RIETI Report: What is responsible for the great deal of attention paid toward productivity in the U.S?

Miyagawa: In the 2007 Economic Report of the President, productivity was addressed as a high priority issue. In the first overview section of the report, the importance of productivity in economic growth is pointed out, while Chapter 2 analyzes why productivity growth had been sustained for so long in the U.S. The productivity issue has a long history, and Dr. Robert Solow of the Massachusetts Institute of Technology, who won the Nobel Prize for Economics in 1987, published a bold and provocative paper called "Technical Change and the Aggregate Production Function" (Review of Economics and Statistics 39, August 1957) just 50 years ago, in which he asserted that one-third of the economic growth factors in the U.S. could be ascribed to the rate of technological progress. Since then, the rate of technological progress estimated by Dr. Solow's model has been called the Solow residual, and economists have been focusing their research on exactly what factors support one-third of U.S. economic growth. These discussions continue, and in my view only a few publications have had an impact comparable to the Solow paper. It is possible to consider the intangible assets I mentioned earlier to be one of the answers to the question raised by Dr. Solow.

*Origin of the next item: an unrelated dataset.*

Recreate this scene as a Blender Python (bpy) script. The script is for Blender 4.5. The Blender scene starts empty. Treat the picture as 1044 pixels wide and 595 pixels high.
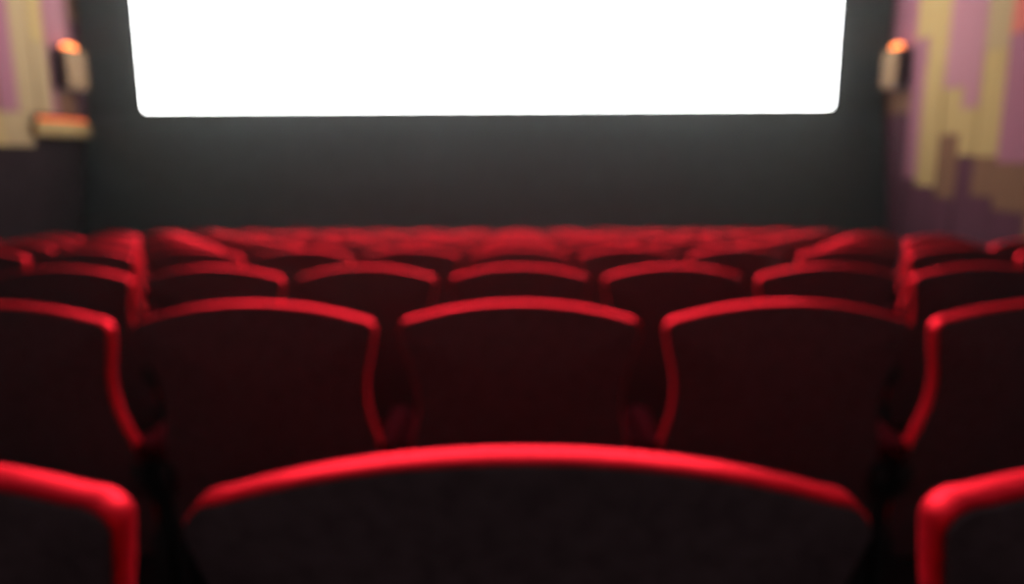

The National Bureau of Economic Research (NBER), a nonprofit economic research organization in the U.S. where professors of economics and economists undertake research, holds a number of sessions for young economics scholars every summer. At this year's Summer Institute 2007, most sessions will deal with topics related to productivity, and we have been given the opportunity to present the results of our research at RIETI. Not only workshops like these, but a roundtable session on intangible assets is also scheduled. Since this year is the 50th anniversary of the Solow paper that triggered so much interest in productivity, Dr. Solow himself will be invited to participate in the roundtable session. So I would say that productivity is considered to be an economic issue warranting constant attention in advanced economies such as the U.S. and Europe, as it has yet to be fully resolved.

RIETI Report: In the symposium on June 22, how do you expect participants to discuss on improving productivity in Japan?

Miyagawa: As I have already noted, I would like to make the point that a more focused effort should be made to develop human capital and organizational reforms in step with new technologies, as an approach to improving productivity in the service sector. I also believe that Dr. van Ark will explain why the productivity growth in Japan's service sector is low from an international comparison perspective. I expect him to talk about the measures EU countries are taking to improve their productivity, as eliminating the productivity gap with the U.S. is regarded as a policy issue in Europe as it is in Japan. In addition, I think that Dr. Ron Jarmin of the U.S. Census Bureau will explain differences between Japan, the U.S., and the UK in the distribution industry as he has been comparatively studying its structure in Japan together with researchers from the UK and Japan. It is quite conceivable that the Japanese manufacturing sector competes so well internationally not simply because of its stellar manufacturing technologies, but also because it has an intangible asset in its world-class management capabilities. I hope that participants at this symposium will be able to develop a deeper understanding of strategies by which the service sector can grow in the global economy through greater management capabilities.